COMMENT: Amidst the recent equity market volatility there's been some significant merger and acquisition activity taking place in the New Zealand stock market. Namely, proposed takeovers for both Restaurant Brands and Trade Me from foreign buyers.
At first glance this appears positive, particularly for investors and considering the Trade Me offer was a more than 25 per cent increase to where the stock was trading at the time. Also, the mere fact that overseas investors are seeing value in local businesses is positive for our business community and New Zealand as a whole, especially in the case of Restaurant Brands, which is is now starting to derive significant income in overseas growth markets. However, if these businesses are to disappear from the NZX, what's in the pipeline to replace them?
The initial public offerings (IPOs) have been scarce at best, with the last notable listings being Oceania Healthcare (OCA) in May 2017 and New Zealand King Salmon (NZK) back in October 2016. And whilst both of these floats have been positive for investors, frankly, a run rate of one listing a year is hardly compelling, and is no doubt a source of concern for our business community.
If we contrast this with new debt capital market listings, the story is quite different. The second half of 2018 has seen a spate of corporates raising debt in both the retail and institutional markets. Over the same time frame as the two IPO listings we've seen Summerset, Investore Property, Heartland Bank, WEL Networks and NZ Refining as just a few examples of new issuers making a foray into debt markets.
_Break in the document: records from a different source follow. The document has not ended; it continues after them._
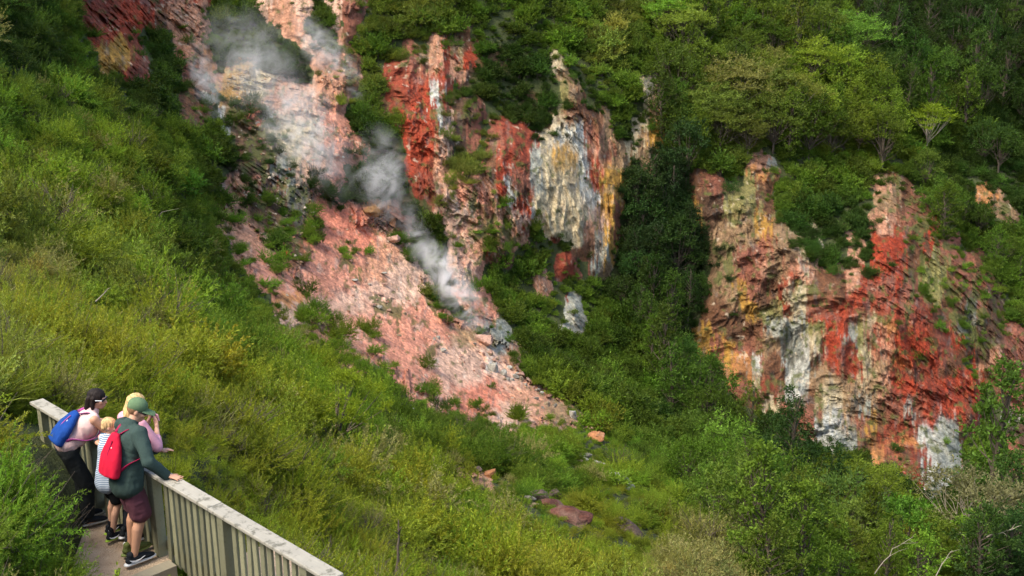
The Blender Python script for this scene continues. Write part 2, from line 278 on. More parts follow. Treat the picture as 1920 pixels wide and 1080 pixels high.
# ------------------------------------------------------------------ the colours of the bare ground
RED=(.35,.050,.020); DRED=(.24,.045,.022); BRN=(.17,.075,.036); DBRN=(.095,.050,.028); TAN=(.30,.19,.10); OCH=(.46,.25,.045); CRM=(.51,.42,.255)
WHT=(.53,.53,.46); GRY=(.33,.34,.28); DGRY=(.15,.15,.12); PNK=(.61,.26,.165); DPNK=(.58,.205,.125); SAL=(.50,.25,.15); PAL=(.60,.38,.27); ORG=(.50,.22,.075); OLV=(.24,.22,.075); MAR=(.28,.10,.06)
SEED = [ # x, y, rx, ry, colour
 (190,20,40,30,DRED),(205,45,20,14,RED),(260,15,40,30,RED),(300,25,15,30,BRN),(340,30,14,40,SAL),(352,10,6,16,RED),(365,90,14,30,SAL),(390,115,10,15,ORG),(200,95,10,25,OCH),(228,100,14,20,OCH),(200,70,14,10,RED),
 (255,140,16,40,DRED),(262,115,12,18,MAR),(358,110,12,16,BRN),(370,190,16,40,BRN),(362,130,10,20,MAR),
 (490,0,12,30,PAL),(540,50,20,30,SAL),(585,100,14,14,PAL),(560,5,14,20,PAL),(630,5,12,25,PAL),(660,5,16,30,MAR),(655,130,8,40,BRN),
 (400,130,12,20,SAL),(430,180,14,22,OCH),(460,125,16,20,OCH),(480,150,24,22,CRM),(520,180,22,20,SAL),(440,205,14,14,TAN),(470,215,10,14,DPNK),(462,190,5,6,RED),(560,200,30,30,PAL),(550,260,30,40,CRM),(590,310,24,40,PAL),(610,340,18,16,PNK),(500,220,10,10,WHT),
 (620,150,24,40,SAL),(630,220,14,40,PNK),(660,290,24,22,PNK),
 (425,230,14,16,WHT),(450,240,16,16,TAN),(480,300,40,30,DBRN),(530,320,20,30,GRY),(560,380,16,50,DGRY),(500,380,30,40,DBRN),(523,338,5,10,RED),(440,345,20,16,SAL),(470,340,16,14,PNK),(550,450,16,40,BRN),(520,440,16,20,OLV),
 (450,430,30,40,SAL),(520,530,40,40,PNK),(560,590,30,20,PAL),(600,420,24,50,DPNK),(640,420,30,30,DPNK),(690,440,30,24,DPNK),(600,500,30,40,PNK),(640,520,40,40,PNK),(720,470,24,20,SAL),(660,570,50,40,PAL),(760,520,30,30,PAL),(620,600,40,30,SAL),(690,600,40,30,PNK),(760,640,60,40,PNK),(820,610,40,30,PNK),(860,690,50,40,PAL),(800,710,40,24,PNK),(900,740,40,30,DPNK),(940,690,24,30,PAL),(920,690,10,12,WHT),(1000,750,40,30,SAL),(1050,770,24,14,TAN),(880,630,30,20,TAN),(960,770,40,18,PAL),(910,650,20,20,SAL),(700,510,20,20,SAL),(540,562,30,14,ORG),(740,410,20,14,BRN),(700,395,14,12,ORG),(715,415,9,14,DBRN),(745,400,14,7,MAR),(725,445,16,10,PAL),
 (840,400,14,40,PAL),(870,430,14,40,PNK),(880,500,16,30,PAL),(900,570,20,30,PNK),(930,640,24,30,GRY),(885,585,16,20,PAL),(960,670,24,20,SAL),
 (770,120,12,40,MAR),(745,170,18,40,DRED),(775,190,14,40,RED),(785,250,16,50,RED),(780,290,14,30,RED),(790,340,16,36,DRED),(812,100,10,30,SAL),(825,130,10,30,RED),(820,165,5,20,WHT),(829,200,5,36,WHT),(834,250,5,40,PAL),(836,160,6,30,DRED),(826,330,8,40,SAL),(815,370,16,20,MAR),(800,90,14,14,TAN),
 (852,80,8,16,TAN),(872,75,8,14,BRN),(870,105,10,12,RED),(855,130,8,10,SAL),
 (935,265,14,24,MAR),(950,250,14,30,DRED),(920,310,14,24,BRN),(950,300,10,24,RED),(940,330,14,30,RED),(945,360,10,16,RED),(958,370,6,24,WHT),(975,370,9,30,DBRN),(980,270,12,30,DRED),(985,340,14,30,MAR),(980,390,14,24,RED),(915,350,10,24,SAL),(900,380,14,14,PNK),
 (870,220,12,40,DBRN),(885,250,10,30,MAR),
 (1050,110,10,20,CRM),(1070,150,14,24,TAN),(1085,190,10,30,BRN),(1060,180,10,20,OLV),(1075,225,20,14,BRN),(1055,240,16,20,CRM),(1075,265,20,30,WHT),(1050,300,14,24,OCH),(1065,320,14,24,CRM),(1070,300,10,30,OCH),(1092,290,5,60,WHT),(1088,340,8,50,WHT),(1040,330,20,40,CRM),(1020,370,20,24,CRM),(1060,370,30,24,CRM),(1000,310,10,24,GRY),(1005,345,12,24,GRY),(995,390,8,14,WHT),(1108,270,10,40,MAR),(1115,230,12,20,BRN),(1100,320,8,30,WHT),(1122,320,8,30,RED),(1108,340,7,20,MAR),(1130,280,8,40,SAL),(1140,260,7,30,TAN),(1145,300,8,24,MAR),(1160,300,10,24,TAN),(1163,330,8,24,OCH),(1145,350,8,40,OCH),(1110,375,14,20,WHT),(1135,380,8,30,OCH),(1120,400,14,20,PAL),(1090,400,20,20,CRM),(1075,425,16,16,CRM),(1110,440,14,24,SAL),(1125,470,12,30,GRY),(1140,440,8,40,OCH),(1152,400,6,40,MAR),(1125,515,10,16,TAN),(1098,470,10,20,BRN),(1090,500,8,14,MAR),
 (860,330,16,20,SAL),(880,350,20,20,PNK),(900,430,30,30,SAL),(940,430,20,40,SAL),(870,420,16,30,GRY),(860,460,20,20,PAL),(920,450,12,40,MAR),(950,460,8,30,BRN),(970,415,20,12,PAL),(885,500,14,20,PNK),
 (1015,525,12,18,SAL),(1062,505,14,18,DRED),(1075,600,16,22,GRY),(1195,240,10,30,CRM),(1210,290,10,24,TAN),(1220,325,8,14,SAL),(1218,150,8,24,DGRY),(1222,190,8,30,TAN),(1228,240,8,24,OCH),
 (1310,340,16,40,BRN),(1305,390,7,40,OCH),(1330,350,16,20,MAR),(1330,400,16,40,DBRN),(1312,435,8,14,OCH),(1425,305,14,16,SAL),(1444,306,5,12,GRY),(1430,330,10,16,ORG),(1432,360,10,30,BRN),(1400,380,20,30,OLV),(1400,420,14,30,TAN),(1432,440,8,24,OCH),(1430,470,10,30,MAR),(1430,505,10,14,SAL),
 (1350,470,12,30,TAN),(1365,500,12,30,TAN),(1345,540,12,40,TAN),(1370,545,14,30,TAN),(1388,530,8,16,OCH),(1395,560,8,24,OCH),(1410,580,10,20,OCH),(1355,590,16,30,BRN),(1385,600,16,30,DBRN),(1400,500,20,24,MAR),(1420,540,14,24,MAR),(1440,550,14,20,BRN),(1460,500,20,24,TAN),(1490,460,20,16,TAN),(1515,440,14,14,CRM),(1485,480,20,12,DBRN),(1495,500,20,12,SAL),(1480,515,12,20,RED),(1470,550,10,20,DRED),(1472,575,6,14,RED),(1510,480,6,24,CRM),(1480,540,6,30,CRM),(1490,560,12,30,CRM),(1440,590,14,20,OLV),(1450,620,12,20,GRY),
 (1322,640,9,16,OCH),(1310,655,14,14,OCH),(1360,652,14,18,OCH),(1386,670,8,10,ORG),(1380,625,20,16,DBRN),(1345,650,10,20,MAR),(1400,640,16,24,MAR),(1412,672,6,26,WHT),(1416,705,6,20,CRM),(1390,700,16,20,ORG),(1385,725,14,14,MAR),(1440,650,16,20,TAN),(1425,660,8,20,MAR),(1450,690,18,24,BRN),(1440,730,20,20,DRED),(1430,745,16,14,BRN),
 (1470,620,20,20,GRY),(1490,640,16,24,GRY),(1480,660,16,20,DGRY),(1495,685,14,30,WHT),(1505,640,8,30,GRY),(1520,660,6,24,WHT),(1516,690,6,24,WHT),(1530,650,12,20,CRM),(1530,630,14,16,OLV),(1500,720,16,16,GRY),(1515,700,20,14,GRY),(1490,740,16,20,WHT),(1525,740,14,30,BRN),(1540,700,14,14,TAN),(1465,740,14,20,BRN),(1480,770,20,20,MAR),(1450,760,14,14,CRM),(1510,780,16,16,MAR),
 (1560,600,20,24,RED),(1550,580,16,24,MAR),(1570,640,16,30,RED),(1565,670,20,16,RED),(1590,660,14,20,DRED),(1595,540,10,30,SAL),(1600,560,20,20,RED),(1590,585,14,30,RED),(1550,540,20,20,BRN),(1600,630,10,20,GRY),(1600,600,20,20,MAR),(1570,690,20,10,DRED),(1545,680,10,10,MAR),
 (1540,720,20,30,TAN),(1580,720,20,30,TAN),(1555,750,20,30,CRM),(1590,770,20,40,TAN),(1565,790,16,30,WHT),(1590,830,16,40,GRY),(1600,760,8,30,DGRY),(1610,790,14,20,MAR),(1632,790,8,30,OCH),(1625,760,10,20,GRY),(1620,830,20,20,BRN),(1640,850,20,16,ORG),
 (1625,640,8,40,OLV),(1640,620,8,30,CRM),(1650,640,6,30,RED),(1632,680,14,30,CRM),(1660,650,14,40,SAL),(1670,610,12,20,ORG),(1650,690,20,20,TAN),(1640,720,16,20,TAN),(1660,720,16,16,SAL),(1630,600,14,14,MAR),
 (1680,590,16,20,RED),(1660,580,20,16,MAR),(1700,600,20,16,MAR),(1700,560,14,20,MAR),(1640,560,20,16,MAR),(1658,500,9,30,RED),(1664,530,9,20,MAR),(1688,510,6,40,RED),(1688,470,12,20,RED),(1680,450,16,14,RED),(1670,420,14,14,SAL),(1690,400,10,30,BRN),(1700,420,8,24,MAR),(1665,370,14,14,TAN),(1650,352,10,10,SAL),(1710,480,8,30,BRN),
 (1720,640,40,26,RED),(1700,665,30,20,RED),(1800,745,26,30,RED),(1655,575,24,20,RED),(1690,690,26,16,RED),(1680,830,24,20,DRED),(1640,640,6,30,DRED),(1745,780,20,24,RED),(1600,690,20,14,RED),(1720,600,24,20,DRED),(1350,560,16,30,BRN),(1430,560,16,30,DBRN),(1400,620,24,20,BRN),(1710,660,30,16,RED),(1745,650,16,40,RED),(1750,610,14,20,BRN),(1690,680,20,14,ORG),(1705,700,30,10,DBRN),(1690,710,20,10,DRED),(1740,690,14,30,DRED),(1765,660,8,40,MAR),(1780,690,14,24,BRN),(1790,740,20,30,RED),(1800,720,16,16,RED),(1700,740,20,14,RED),(1710,730,12,14,RED),(1750,740,10,30,DRED),(1680,760,20,20,MAR),(1660,770,20,20,BRN),(1720,770,16,20,MAR),(1706,780,5,30,GRY),(1750,770,12,20,RED),(1780,770,14,16,RED),(1815,760,10,30,BRN),(1700,800,20,20,DRED),(1690,830,24,16,ORG),(1680,840,20,16,MAR),(1735,810,14,20,WHT),(1760,800,14,30,WHT),(1780,810,14,20,GRY),(1750,840,16,40,WHT),(1740,880,12,30,WHT),(1765,850,12,30,GRY),(1720,850,12,20,DRED),(1715,890,14,20,DRED),(1700,870,16,16,BRN),(1745,915,8,14,WHT),
 (1800,520,10,30,MAR),(1790,560,14,30,BRN),(1830,520,10,20,BRN),(1840,560,10,30,MAR),(1760,540,16,20,OLV),(1850,620,20,30,DBRN),(1820,600,16,20,DGRY),(1860,670,12,20,SAL),(1880,700,20,30,BRN),(1900,660,20,30,MAR),(1900,740,30,30,MAR),(1920,800,30,30,DBRN),(1915,850,30,20,MAR),(1890,780,20,20,GRY),(1850,365,14,12,ORG),(1890,400,12,20,TAN),(1915,440,10,20,BRN),(1602,460,10,20,SAL),
 (640,670,30,20,SAL),(740,845,14,20,SAL),(890,890,20,20,SAL)]
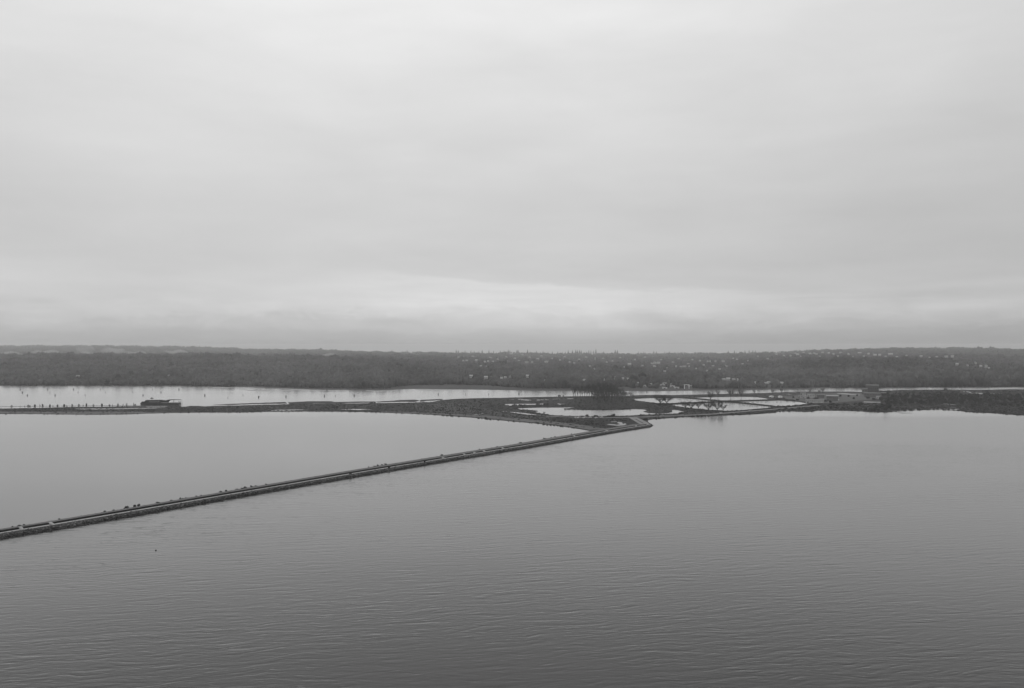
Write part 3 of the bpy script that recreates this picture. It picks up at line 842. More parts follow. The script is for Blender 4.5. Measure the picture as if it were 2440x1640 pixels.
class Kinds:
    """the first use moves the prototype itself, later uses copy it"""
    def __init__(s, roots): s.r = roots; s.u = [False] * len(roots)

    def place(s, loc, rz, sc3, k=None):
        k = random.randrange(len(s.r)) if k is None else k
        o = copy_tree(s.r[k]) if s.u[k] else s.r[k]
        s.u[k] = True
        o.location = loc; o.rotation_euler = (0, 0, rz)
        o.scale = sc3 if isinstance(sc3, (tuple, list)) else (sc3,) * 3
        return o

    def clean(s):
        for k, r in enumerate(s.r):
            if not s.u[k]:
                for ch in list(r.children): bpy.data.objects.remove(ch)
                bpy.data.objects.remove(r)


# ---- tall conifers standing out of the skyline
def crest(px):
    best = None
    for dd in np.arange(6000, 13000, 100):
        y = HOR + FOC * (CAM_H - hill(px, dd)) / dd
        if best is None or y < best[0]: best = (y, dd)
    return best


conifers = Kinds([pine(24, 9.5, 5 + i, 'conifer_tree', 170, True) for i in range(3)])
SKY = {'left skyline beyond the river posts': [(603, 830), (608, 830.6), (612, 830), (640, 831.6), (697, 831.4), (702, 832), (722, 832.4), (728, 833)],
       'skyline left of the tall mast': [(934, 834.6), (970, 834.8), (1087, 833.8), (1092, 835), (1108, 836), (1122, 836), (1130, 837)],
       'skyline right of the mast': [(1149, 834.8), (1165, 835), (1176, 836.6), (1192, 836.4), (1201, 836), (1211, 834), (1215, 835.6), (1232, 834), (1235, 835), (1257, 833.6), (1278, 837), (1294, 837), (1306, 839), (1316, 838), (1329, 838.6), (1340, 840), (1347, 839)],
       'skyline over the bare grove': [(1354, 835), (1364, 835), (1372, 834), (1376, 835), (1381, 834.6), (1385, 836), (1403, 835), (1408, 836), (1414, 836), (1420, 832.4), (1466, 834.2), (1471, 834.6)],
       'skyline above the lagoons': [(1521, 838), (1534, 839), (1558, 837), (1564, 838), (1584, 838.6), (1595, 838.6), (1615, 839), (1735, 836.6), (1750, 836), (1775, 836), (1785, 835), (1794, 835.4), (1800, 836)]}
for phrase, lst in SKY.items():
    for i, (px, pt) in enumerate(lst):
        y, dd = crest(px)
        zb = hill(px, dd); zt = pz(pt - 1.6, dd)
        hh = max(16, zt - zb)
        o = conifers.place(((px - 1220) / FOC * dd, dd, zb), random.uniform(0, 6), (hh / 24 * 1.35, hh / 24 * 1.35, hh / 24))
        tag(o, '%s from left of the tall conifers on the %s' % (ordw(i + 1), phrase), 'conifer', 'tall conifers on the skyline')

# ---- mast and white stack on the hill
y, dd = crest(1142)
r_ = empty('radio_mast', ((1142 - 1220) / FOC * dd, dd, hill(1142, dd)))
mb = MB()
for a in range(3):
    q = Vector((math.cos(a * 2.094), math.sin(a * 2.094), 0))
    mb.tube([q * 2.0, q * .5 + Vector((0, 0, 36))], [.45, .3], 5)
mb.build('lattice', M['mid_paint'], r_)
mb = MB(); mb.tube([(0, 0, 35), (0, 0, 43)], [.4, .15], 5); mb.build('antenna', M['mid_paint'], r_)
tag(r_, 'tall thin grey mast rising above the far wooded skyline', 'mast')
dd = hill_hit(1418, 864) or 4500
r_ = empty('chimney_stack', ((1418 - 1220) / FOC * dd, dd, hill(1418, dd) - 1))
mb = MB(); mb.tube([(0, 0, 0), (0, 0, 20), (0, 0, 37)], [1.7, 1.5, 1.3], 10); mb.build('shaft', M['white'], r_)
mb = MB(); mb.tube([(0, 0, 37), (0, 0, 38)], [1.6, 1.6], 10); mb.build('cap', M['grey_paint'], r_)
tag(r_, 'slim white pole-like stack among the trees above the grove', 'stack')
# thin banks of mist hanging over the left-hand forest
mm = bpy.data.materials.new('mist_air'); mm.use_nodes = True
t = NT(mm.node_tree); t.n.remove(t.n['Principled BSDF'])
pv = t.node('ShaderNodeVolumePrincipled'); pv.inputs['Color'].default_value = grey(.97); pv.inputs['Density'].default_value = .0017
t.l.new(pv.outputs[0], t.n['Material Output'].inputs['Volume'])
import bmesh
bm = bmesh.new()
for px, py, dd, rx, rz in [(203, 832, 5600, 26, 34), (212, 845, 5500, 45, 18), (270, 836, 5700, 60, 22), (320, 842, 5600, 70, 14), (110, 840, 5800, 90, 16), (420, 838, 6000, 80, 12), (20, 843, 5600, 90, 14), (780, 846, 5600, 60, 10), (140, 826, 12300, 260, 16), (420, 828, 12200, 240, 14), (690, 834, 11300, 200, 12)]:
    m_ = Matrix.Translation(((px - 1220) / FOC * dd, dd, pz(py, dd))) @ Matrix.Diagonal((rx, 120, rz, 1))
    bmesh.ops.create_icosphere(bm, subdivisions=3, radius=1, matrix=m_)
for v in bm.verts:
    c = v.co
    v.co = c + Vector((math.sin(c.z * .13 + c.y * .03) * 7, 0, math.sin(c.x * .05 + c.y * .02) * 5))
me = bpy.data.meshes.new('mist'); bm.to_mesh(me); bm.free(); me.materials.append(mm)
o = bpy.data.objects.new('mist', me); col.objects.link(o)
tag(o, 'faint pale wisps of mist over the left-hand forest', 'mist', kind='stuff')
# ------------------------------------------------------------------ grove of bare cottonwoods
grove = Kinds([bare_tree(26, 11, 7, 21, forks=6), bare_tree(27, 9, 6, 22, forks=5), bare_tree(25, 13, 7, 23, forks=7), bare_tree(24, 10, 8, 24, forks=6)])
GROVE = {
    'slim bare trees at the grove\'s thin left end': [(1366, 946.5, 24), (1371, 947, 25), (1377, 947.4, 24), (1383, 946, 27), (1388, 947.6, 26), (1393, 946.4, 28), (1398, 947.8, 26), (1404, 947, 27), (1409, 948, 29)],
    'crowded bare trees in the grove\'s middle': [(1413, 951, 31), (1418, 949, 30), (1422, 954, 32), (1426, 951, 33), (1430, 957, 33), (1433, 953, 34), (1437, 959, 34), (1441, 955, 34), (1445, 951, 33), (1448, 958, 34), (1452, 954, 33), (1456, 960, 34), (1460, 956, 32), (1464, 952, 32), (1425, 960, 30), (1436, 949, 34), (1443, 962, 30), (1458, 948, 32), (1415, 956, 28), (1450, 950, 34)],
    'bare trees thinning out at the grove\'s right end': [(1468, 957, 30), (1472, 952, 28), (1476, 956, 26), (1480, 950, 24), (1467, 948, 28), (1484, 952, 22), (1488, 949, 20)],
    'low bushy bare trees right of the grove': [(1486, 946, 12), (1491, 946.6, 13), (1497, 946.4, 13), (1503, 946, 12), (1507, 946.4, 8)]}
for phrase, lst in GROVE.items():
    for i, (px, py, hp) in enumerate(sorted(lst)):
        p = at(px, py, LAND_Z); hh = hp * random.uniform(.9, 1.12) * p.y / FOC
        s = hh / 26
        wide = 1.5 if 'bushy' in phrase else 1.0
        o = grove.place(p, random.uniform(0, 6), (s * wide, s * wide, s))
        tag(o, '%s from left of the %s' % (ordw(i + 1), phrase), 'tree', phrase)

row = Kinds([bare_tree(16, 14, 17, 31, forks=8), bare_tree(16, 16, 17, 32, forks=9), bare_tree(15, 13, 16, 33, forks=7)])
ROW = [(1634, 974.6, 19), (1647, 976, 17), (1664, 977.2, 21), (1687, 979, 21), (1708, 980.8, 23), (1723, 980.6, 16)]
for i, (px, py, hp) in enumerate(ROW):
    p = at(px, py, LAND_Z); s = hp * p.y / FOC / 16
    tag(row.place(p, random.uniform(0, 6), (s * 1.45, s * 1.45, s * 1.08), i % 3), '%s from the left of six spreading bare trees along the lagoon bank' % ordw(i + 1), 'tree', 'bare trees along the lagoon bank')
for i, (px, py, hp) in enumerate([(1574, 964.6, 23), (1589, 964, 22)]):
    p = at(px, py, LAND_Z); s = hp * p.y / FOC / 16
    tag(row.place(p, random.uniform(0, 6), (s * 1.6, s * 1.6, s * 1.05)), ['left', 'right'][i] + ' one of two wide-crowned bare trees at the left lagoon corner', 'tree', 'wide bare trees at the lagoon corner')
UP = [(1693, 956, 25), (1711, 947, 18), (1741, 948.6, 21), (1766, 949, 22), (1798, 941, 12), (1841, 939, 12), (1862, 939, 14), (1930, 938, 12), (1952, 938, 11), (1960, 938, 13)]
for i, (px, py, hp) in enumerate(UP):
    p = at(px, py, LAND_Z); s = hp * p.y / FOC / 16
    tag(row.place(p, random.uniform(0, 6), (s * .75, s * .75, s)), '%s from the left of the slim bare trees on the river dike behind the lagoons' % ordw(i + 1), 'tree', 'slim bare trees on the river dike')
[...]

So why the diverging trajectories of the two markets?
Firstly, raising debt in the local market has never been more advantageous. Despite the constant talk of higher interest rate settings, corporates are accessing funding at historically low, cheap levels and in some cases better than what the banks will offer, and for longer periods of time. You could make the argument that as a corporate treasurer, if you are not considering the retail bond market then you are dropping the ball.